The school has registered high DOE inspection ratings for classrooms because of the number of portable classrooms, Troutman said.
But the ratings have plummeted when they come to the cafeteria, library and administrative offices, hence the need for a new cafeteria, Troutman said.
Morita said the North Shore, including Kilauea is growing by leaps and bounds, and that a new cafeteria is needed to handle the influx of new students.
But whether funding is available for a new cafeteria is up in the air, because other projects statewide may have a higher priority, according to Republican House Rep. Kika G. Bukoski, District 12, from Maui.
Troutman estimated the entire project would cost about $1.2 million.
Morita said the Legislature appropriated $250,000 for the planning and design for the new cafeteria. But Gov. Lingle won’t release the funds because “she called this legislative pork,” Morita said.

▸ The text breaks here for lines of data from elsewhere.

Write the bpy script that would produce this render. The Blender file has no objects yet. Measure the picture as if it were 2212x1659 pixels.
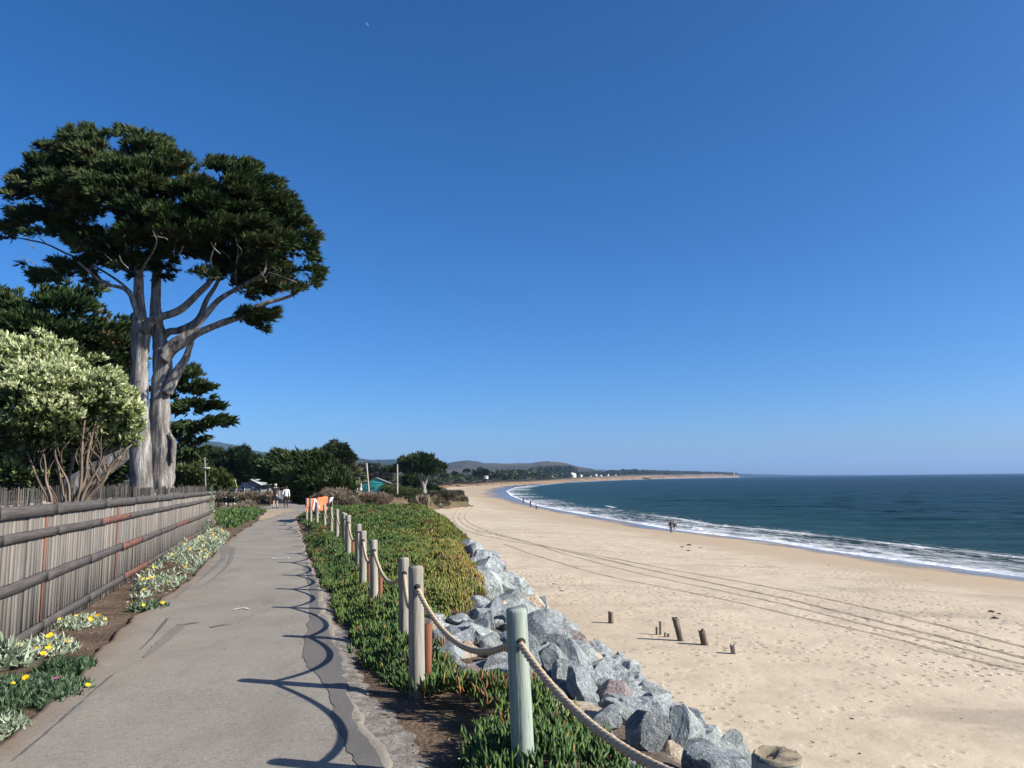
import bpy, bmesh, math, random
import numpy as np
from mathutils import Vector, Matrix
from math import radians, sin, cos, pi, atan2, exp

rng = np.random.default_rng(11)
random.seed(11)
SC = bpy.context.scene
COL = SC.collection

# ------------------------------------------------------------------ camera model (metres, y = forward along the path)
FOC, CX, CY = 1662.0, 1106.0, 829.5
EYE = np.array([0.0, 0.0, 1.65])
PITCH, ROLL = radians(6.98), -0.0105
R0 = np.array([1.0, 0, 0]); U0 = np.array([0, -sin(PITCH), cos(PITCH)]); FW = np.array([0, cos(PITCH), sin(PITCH)])
RT = R0 * cos(ROLL) + U0 * sin(ROLL)
UP = U0 * cos(ROLL) - R0 * sin(ROLL)

def ray(px, py):
    return FW * FOC + RT * (px - CX) - UP * (py - CY)

def at(px, py, Y):
    """World point seen at (px, py) and lying Y metres ahead."""
    d = ray(px, py)
    return EYE + d * (Y / d[1])

def at_z(px, Y, z):
    """World point Y metres ahead, at height z, seen in image column px."""
    lo, hi = -4000.0, 9000.0
    for _ in range(60):
        mid = (lo + hi) / 2
        if at(px, mid, Y)[2] > z: lo = mid
        else: hi = mid
    p = at(px, mid, Y); p[2] = z
    return p

def gp(px, py, z=0.0):
    """World point seen at (px, py) on the level z."""
    d = ray(px, py)
    return EYE + d * ((z - EYE[2]) / d[2])

# ------------------------------------------------------------------ noise
def _hash(ix, iy, iz, seed):
    h = (ix * 374761393 + iy * 668265263 + iz * 2147483647 + seed * 1274126177) & 0xFFFFFFFF
    h = ((h ^ (h >> 13)) * 1274126177) & 0xFFFFFFFF
    h = (h ^ (h >> 16)) & 0xFFFFFFFF
    return h / 4294967295.0

def vnoise(x, y, z=0.0, seed=0):
    x, y, z = np.broadcast_arrays(np.asarray(x, float), np.asarray(y, float), np.asarray(z, float))
    ix, iy, iz = np.floor(x).astype(np.int64), np.floor(y).astype(np.int64), np.floor(z).astype(np.int64)
    fx, fy, fz = x - ix, y - iy, z - iz
    fx, fy, fz = fx * fx * (3 - 2 * fx), fy * fy * (3 - 2 * fy), fz * fz * (3 - 2 * fz)
    out = 0
    for dx in (0, 1):
        for dy in (0, 1):
            for dz in (0, 1):
                w = (fx if dx else 1 - fx) * (fy if dy else 1 - fy) * (fz if dz else 1 - fz)
                out = out + w * _hash(ix + dx, iy + dy, iz + dz, seed)
    return out * 2 - 1

def fbm(x, y, z=0.0, oct=4, seed=0):
    a, f, s = 0.5, 1.0, 0.0
    x, y, z = np.asarray(x, float), np.asarray(y, float), np.asarray(z, float)
    for k in range(oct):
        s = s + a * vnoise(x * f, y * f, z * f, seed + k * 17)
        a *= 0.5; f *= 2.03
    return s

def sstep(a, b, x):
    t = np.clip((np.asarray(x, float) - a) / (b - a), 0, 1)
    return t * t * (3 - 2 * t)

# ------------------------------------------------------------------ objects
WL = {}
def tag(o, label=None, cat=None, group=None, kind=None):
    if label: o['label'] = label
    if cat: o['category'] = cat
    if group: o['group'] = group
    if kind: o['kind'] = kind
    return o

def empty(name, loc, label=None, cat=None, group=None):
    o = bpy.data.objects.new(name, None)
    o.empty_display_size = 0.2
    COL.objects.link(o)
    o.location = loc
    WL[o.name] = np.array(loc, float)
    return tag(o, label, cat, group)

def mk(name, V, F, m=None, parent=None, origin=None, smooth=False, attrs=None, local=False):
    """One mesh object from arrays. V in world coordinates unless local."""
    V = np.array(V, np.float64).reshape(-1, 3)
    if isinstance(F, np.ndarray): F = [F]
    F = [np.asarray(f, np.int32) for f in F if len(f)]
    loops = np.concatenate([f.ravel() for f in F])
    sizes = np.concatenate([np.full(len(f), f.shape[1], np.int32) for f in F])
    starts = np.concatenate([[0], np.cumsum(sizes)[:-1]]).astype(np.int32)
    if parent is not None: org = WL[parent.name]
    else: org = np.zeros(3) if origin is None else np.array(origin, float)
    if not local: V = V - org
    me = bpy.data.meshes.new(name)
    me.vertices.add(len(V)); me.vertices.foreach_set('co', V.astype(np.float32).ravel())
    me.loops.add(len(loops)); me.loops.foreach_set('vertex_index', loops.astype(np.int32))
    me.polygons.add(len(sizes)); me.polygons.foreach_set('loop_start', starts)
    me.update(calc_edges=True)
    if smooth: me.polygons.foreach_set('use_smooth', np.ones(len(sizes), bool))
    for k, a in (attrs or {}).items():
        at_ = me.attributes.new(k, 'FLOAT', 'POINT')
        at_.data.foreach_set('value', np.ascontiguousarray(np.asarray(a, np.float32).ravel()))
    if m is not None: me.materials.append(m)
    return mo(name, me, parent, org)

def mo(name, me, parent=None, org=(0, 0, 0)):
    o = bpy.data.objects.new(name, me)
    COL.objects.link(o)
    if parent is not None: o.parent = parent
    else: o.location = org
    WL[o.name] = np.array(org, float)
    return o

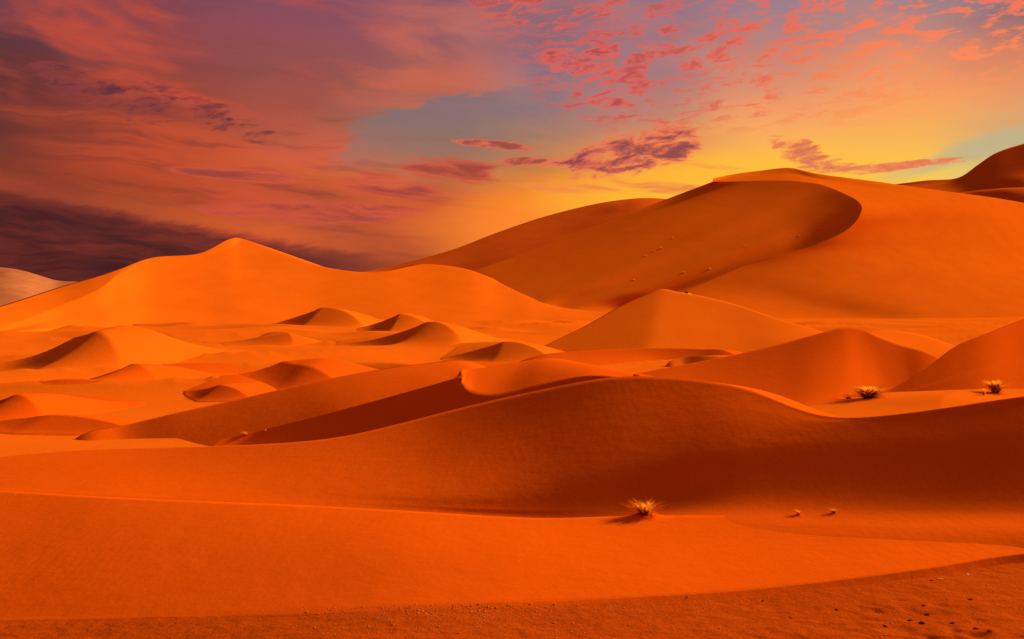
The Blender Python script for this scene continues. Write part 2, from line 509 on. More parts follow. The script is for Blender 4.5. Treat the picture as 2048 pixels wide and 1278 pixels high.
# pale dune far left
u = [-500, -200, 0, 45, 85, 115, 170, 260, 400]
v = [580, 548, 535, 541, 553, 561, 564, 572, 596]
cr = [at(a, b, 520) for a, b in zip(u, v)]
r1 = [step(c, a, b + 34, -0.06, 0.14) for c, a, b in zip(cr, u, v)]
r2 = [step(c, a, max(b + 70, 606), -0.06, 0.10) for c, a, b in zip(r1, u, v)]
r3 = [hid(c, 0, -60, -8) for c in r2]
bk = [hid(c, 40, 160, -30) for c in cr]
dune('pale sand dune low on the horizon at the far left edge', [loft([bk, cr, r1, r2, r3], crease=(1,))], 'pale')

# tall dune far right
u = [1700, 1780, 1850, 1922, 1955, 1990, 2048, 2150, 2320, 2600]
v = [374, 369, 361, 353, 330, 307, 287, 262, 250, 300]
dd = [800, 800, 795, 790, 800, 805, 810, 800, 790, 800]
cr = [at(a, b, d_) for a, b, d_ in zip(u, v, dd)]
g1 = [(-.1, .3), (-.1, .3), (-.02, .3), (.08, .35), (.2, .36), (.22, .36), (.2, .36), (.2, .4), (.2, .4), (0, .4)]
v1 = [380, 376, 370, 364, 357, 348, 336, 330, 330, 350]
r1 = [step(c, a, b, *g) for c, a, b, g in zip(cr, u, v1, g1)]
g2 = [(-.1, .2), (-.1, .2), (-.1, .25), (.0, .35), (.1, .4), (.02, .4), (-.1, .35), (.1, .4), (.1, .4), (0, .4)]
v2 = [392, 388, 386, 380, 376, 368, 358, 356, 360, 380]
r2 = [step(c, a, b, *g) for c, a, b, g in zip(r1, u, v2, g2)]
g3 = [(-.1, .2), (-.1, .2), (-.1, .25), (.15, .3), (.2, .32), (.2, .32), (.2, .35), (.2, .4), (.1, .4), (0, .4)]
v3 = [404, 402, 402, 396, 392, 388, 384, 384, 400, 420]
r3 = [step(c, a, b, *g) for c, a, b, g in zip(r2, u, v3, g3)]
r4 = [step(c, a, b + 40, -.1, .2) for c, a, b in zip(r3, u, v3)]
r5 = [hid(c, 0, -60, -60) for c in r4]
bk = [hid(c, 120, 260, -90) for c in cr]
dune('tall brown dune climbing out of frame at the right horizon', [loft([bk, cr, r1, r2, r3, r4, r5], crease=(1,))], 'brown')

# long ridge rising behind the big dune
u = [640, 720, 770, 900, 1000, 1100, 1200, 1240, 1290, 1350, 1450, 1560]
v = [556, 545, 535, 501, 463, 430, 406, 400, 396, 400, 420, 450]
dd = [350, 360, 368, 385, 405, 425, 440, 446, 452, 458, 465, 470]
cr = [at(a, b, d_) for a, b, d_ in zip(u, v, dd)]
g1 = [(.1, .2), (.1, .2), (.12, .25), (.16, .32), (.24, .36), (.22, .36), (.12, .34), (-.04, .28), (-.14, .25), (-.16, .25), (0, .3), (0, .3)]
r1 = [step(c, a, b + k, *g) for c, a, b, k, g in zip(cr, u, v, [8, 8, 9, 14, 22, 28, 24, 24, 24, 24, 20, 20], g1)]
g2 = [(.1, .2), (.1, .2), (.02, .22), (-.04, .24), (-.1, .24), (-.14, .24), (-.12, .24), (-.08, .24), (-.1, .22), (0, .25), (0, .3), (0, .3)]
r2 = [step(c, a, b + k, *g) for c, a, b, k, g in zip(r1, u, v, [16, 16, 20, 34, 48, 52, 44, 42, 44, 44, 40, 40], g2)]
g3 = [(.1, .2), (.1, .2), (.2, .25), (.34, .42), (.38, .44), (.38, .44), (.38, .44), (.25, .36), (.1, .25), (.2, .25), (.2, .3), (.2, .3)]
r3 = [step(c, a, b + k, *g) for c, a, b, k, g in zip(r2, u, v, [26, 26, 32, 50, 66, 70, 62, 60, 60, 60, 60, 60], g3)]
r4 = [step(c, a, b + 130, .0, .3) for c, a, b in zip(r3, u, v)]
bk = [hid(c, 60, 140, -30) for c in cr]
dune('long sand ridge rising to the right behind the big dune', [loft([bk, cr, r1, r2, r3, r4], crease=(1,))], 'brown')

# ------------------------------------------------------------------ the big dune on the right
C = [(1425, 363.5, 345), (1470, 363, 345), (1520, 361.5, 344), (1580, 362, 340), (1640, 369, 333), (1690, 388, 322), (1718, 405, 312),
     (1722, 425, 306), (1700, 455, 300), (1650, 483, 292), (1560, 510, 283), (1480, 535, 276), (1420, 562, 268), (1370, 582, 262)]
Cp = [at(*c) for c in C]
# right flank, in the sun
out = [(1426, 361.2, -.08, .22), (1470, 351, -.1, .2), (1520, 344, -.1, .2), (1575, 340, -.1, .21), (1640, 353, -.1, .21), (1770, 368.5, -.14, .25), (1890, 384, -.16, .27),
       (2048, 406, -.16, .27), (2220, 450, -.18, .27), (2230, 520, -.18, .24), (2120, 590, -.18, .25), (1900, 634, -.18, .25), (1700, 637, -.18, .25), (1490, 637, -.15, .25)]
sp = [step(c, a, b, hx, hy) for c, (a, b, hx, hy) in zip(Cp, out)]
ex = [hid(p, *o) for p, o in zip(sp, [(4, 30, -14)] * 3 + [(10, 40, -22), (25, 45, -22), (40, 50, -20), (50, 50, -18), (70, 50, -18), (90, 20, -20), (90, -10, -20), (60, -25, -12), (10, -14, -2.5), (4, -14, -2.5), (2, -14, -2.5)])]
mid = [0.5 * (a + b) + np.array([0, 0, 0.006 * np.linalg.norm(b - a)]) for a, b in zip(Cp, sp)]
flank = loft([Cp, mid, sp, ex], nu=14, nv=22, relax=0)
# slip face: falls from the curved crest down to the left, between it and the left-hand spur
T = [(926, 552), (965, 572), (1000, 588), (1040, 600), (1080, 608), (1120, 614), (1160, 618), (1200, 620), (1240, 620), (1270, 618), (1300, 612), (1320, 604), (1342, 596), (1358, 592)]
Wf = [0.0, 0.06, 0.17, 0.34, 0.57, 0.80, 1.0]
cols_ = []
for i, (c, t_) in enumerate(zip(C, T)):
    arm = min(1.0, max(0.0, (i - 4) / 3.0)) * (1.0 if i < 11 else 0.9 if i == 11 else 0.8 if i == 12 else 0.6)
    gs = [None, (.12 + .22 * arm, .38 + .08 * arm), (.08 + .13 * arm, .38 + .04 * arm), (.06, .37), (.06, .37), (.06, .36), (.06, .34)]
    p = at(*c)
    col = [p]
    for j in range(1, 7):
        w = Wf[j]
        p = step(p, c[0] + (t_[0] - c[0]) * w, c[1] + (t_[1] - c[1]) * w + 5 * math.sin(math.pi * w) * (i > 0), *gs[j])
        col.append(p)
    eye = np.array([0, 0, HC])
    if i == 1:
        col = [eye + (q - eye) * (1 + 0.012 * min(1, k / 2.0)) for k, q in enumerate(col)]
    if i == 0:                           # the spur rolls over to the left
        col = [eye + (q - eye) * (1 + 0.05 * min(1, k / 2.0)) for k, q in enumerate(col)]
    cols_.append(col)
rows = [[cols_[i][j] for i in range(len(C))] for j in range(7)]
rows.append([hid(p, -1, -12, -4) for p in rows[-1]])
slip = loft(rows, nu=14, nv=14)
big_spurback = loft([[r[0] for r in rows], [hid(r[0], -14, 26, -14) for r in rows]], nu=8, nv=8)
dune('biggest dune with curved sharp crest and a hollow shaded slip face', [flank, slip, big_spurback], 'orange')

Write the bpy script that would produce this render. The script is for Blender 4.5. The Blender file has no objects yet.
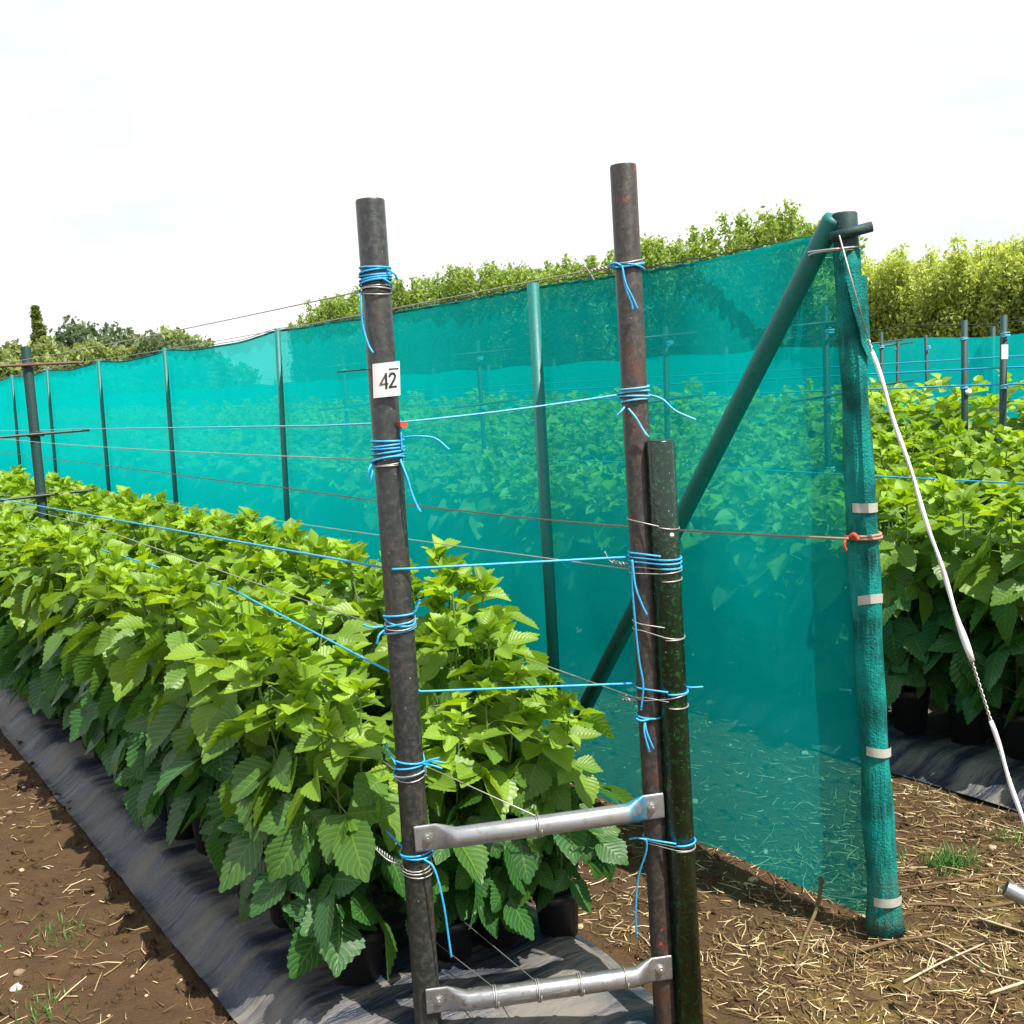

Lingle also felt the Legislature should have sought funding for the entire project, Morita said.
“This isn’t pork money,” Morita said, adding that getting $250,000 for the design and planning of the cafeteria was a good start and that it could spur allocation of the construction funds one day.
The thinking of the Legislature was that “hey, if we get the planning and design money down, we are half way there to putting it on track,” Morita said.
But Morita said she will lobby her legislative peers to get the project approved, fully.
“Obviously, this is a project that has been overlooked by the DOE, the board of education, and as a legislator, it is my duty to bring it to their attention,” Morita said.
State Rep. Bukoski said that politics was not the reason the $250,000 was not being released. “I believe it is a priority issue,” Bukoski said. “It is still on the plate, and we will just work with the governor to release it.”
Bukoski said he wants to have projects in place that will provide children with the best education possible.
He said he is concerned about Kaua‘i-related projects because he was raised for a time on Kaua‘i and because many family members are from Koloa.
His father, Sam “Jumbo” Bukoski, is a retired Kaua‘i police officer, and his uncle, Frank Bukoski, is a retire Kaua‘i police lieutenant.
As the legislators left Kilauea school, they were greeted by students who carried signs denouncing the use of ice and reiterating the need for a new cafeteria.
Carrying signs were Christina Gilbert, Erika Steiner, Kori Kimura, Kandice Navarro, Breanna Concepcion-Brown, Vanessa Martinez and Robby Farias, all sixth-graders at the school.
Today, Kanoho plans to lead legislators on a tour of the new Kaua‘i Civil Defense Agency offices and the Kaua‘i Police Department offices off Kapule Highway. The legislators also plan to visit the new state judiciary building, now under consecution off Kapule Highway.